In one of his interviews, (I believe that it is in GOD IN THE
DOCK) Lewis said that the most consistently happy man
that he knew was a thoroughgoing (non-Objectivist)
egotist. "He is a self-made man & worships his
creator." - John Bright, about Disraeli
However, although Rand was more sympathetic to
Epicurianism (the philosophical position that argued
for atheistic hedonism, or happiness, as the supreme
goal of life) then most other philosophies, she still
contends than genuine happiness is only found in correspondence to reality. (941)
The important question is whether or not Objectivism itself is true.

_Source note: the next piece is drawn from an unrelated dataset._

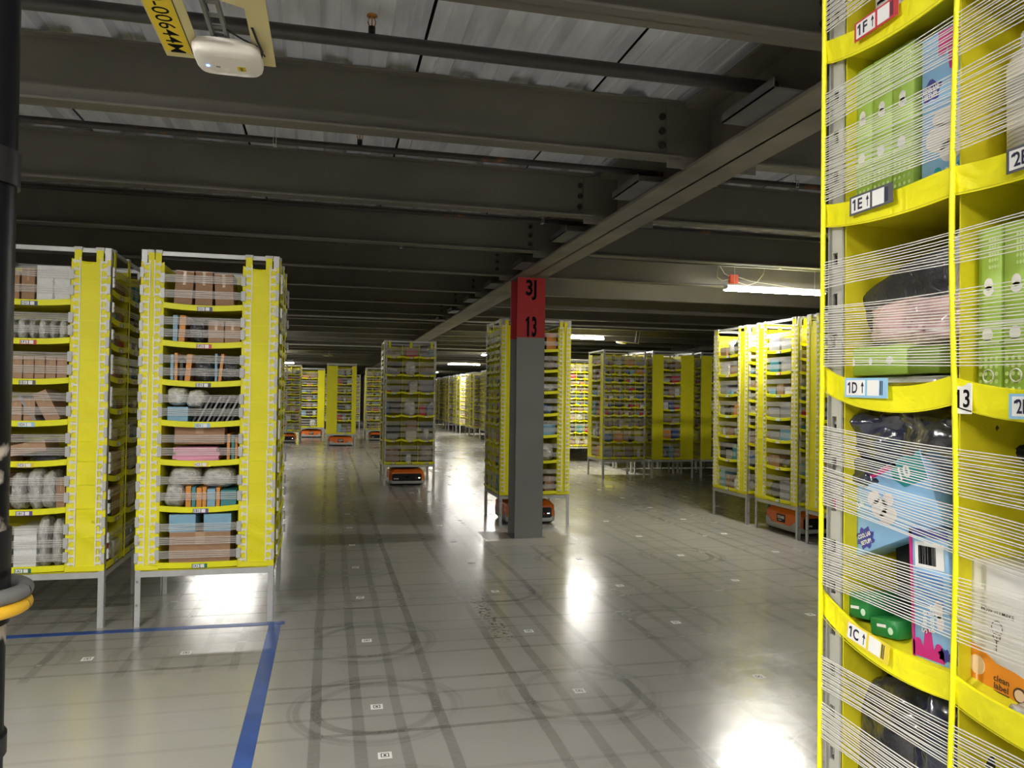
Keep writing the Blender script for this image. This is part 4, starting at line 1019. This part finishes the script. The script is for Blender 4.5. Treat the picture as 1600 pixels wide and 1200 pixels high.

My investigation of the philosophy leads me to reason that its best
aspects are found in the Aristotelian/Thomistic tradition and
that Rand's own additions wind up ultimately undercutting
reason by accepting the skeptical premises of atheism.
Objectivists do this when it suits them to attack the universal ground of rationality itself by claiming that reason comes from the a-rational or non-rational. Can there be -reason- without a -reasoner?-
The truth is that there is a balance between our
responsibility to self and to others, and God has
promised us that He will not put unsupportable burdens
on us when it comes to helping others, contra Rand. In
point of fact, God longs for us to be productive in
the Life that He has planned for us, and disdains
those who would seek to scrape by. There is a reason
why Jesus uses the language of commerce in describing
the Kingdom of Heaven, as in the Parable of the
Talents (Matt. 25:14-30). He does not want us to live
in a cowering fear relationship with Him, but wants to
remake us in His image as the highest form of rational
and productive creatures that finite beings can be.
Our own mortality is the very proof that we are not
the gods of this, or any other, world. We are neither
called to cringe like cowards or unwisely exault
ourselves, but to objectively understand our
relationship to God and the world in terms of the
agape love that I describe above. Only then will we
know the true happiness that has a real foundation in -fact.-
All page number citations from ATLAS SHRUGGED are from the
1985 Signet New American Library mass market paperback edition.